You have your opinions
with mushrooms and fried onions

is a great couplet.

H

everyadventure
04-17-2011, 11:16 AM
Your poems seem to fall into two very different categories: pissed-off ranting, and understated brilliance. I prefer the second category, and this one falls into it.

I liked the line about doodling in the brilliant white salt; and how the speaker chooses to hold his tongue (as though arguing isn't worth the bother) but emphatically decides he doesn't need anyone.

Very good, my friend!

MorpheusSandman
04-18-2011, 01:26 AM
The best thing about this is that you create an unsympathetic speaker who is nonetheless riveting because we're so entrenched in his headspace.

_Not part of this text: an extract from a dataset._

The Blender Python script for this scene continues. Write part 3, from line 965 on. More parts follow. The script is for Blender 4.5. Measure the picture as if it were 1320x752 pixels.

There's a dynamic at play between the speaker's perception of the "fat friend" and a reality that he seems to be trying to hide, which is especially hinted at with "word is I am unhinged". There's a selfish defiance here being reinforced by his ad hominem attitude, as if he can dismiss/ignore what his friend is saying because he has his own negative qualities. How often do we find ourselves doing this? Covering up our own insecurities and faults by focusing on those of others. The more we have, and the worse they are, the more this seems to happen.

The only thing I'm unsure of are the two penultimate lines. It seems as if this speaker would be too wrapped up in his head to notice "wind-swept autumn leaves" or "brown silt river". I think a good pathetic fallacy would be good here, something subtle to hint that the speaker is so conceited that he's seeing his own frustration, or maybe, more interestingly, isolation, in nature. This would also make the last line superfluous, and it's usually better to find ways to say such things indirectly and suggestively.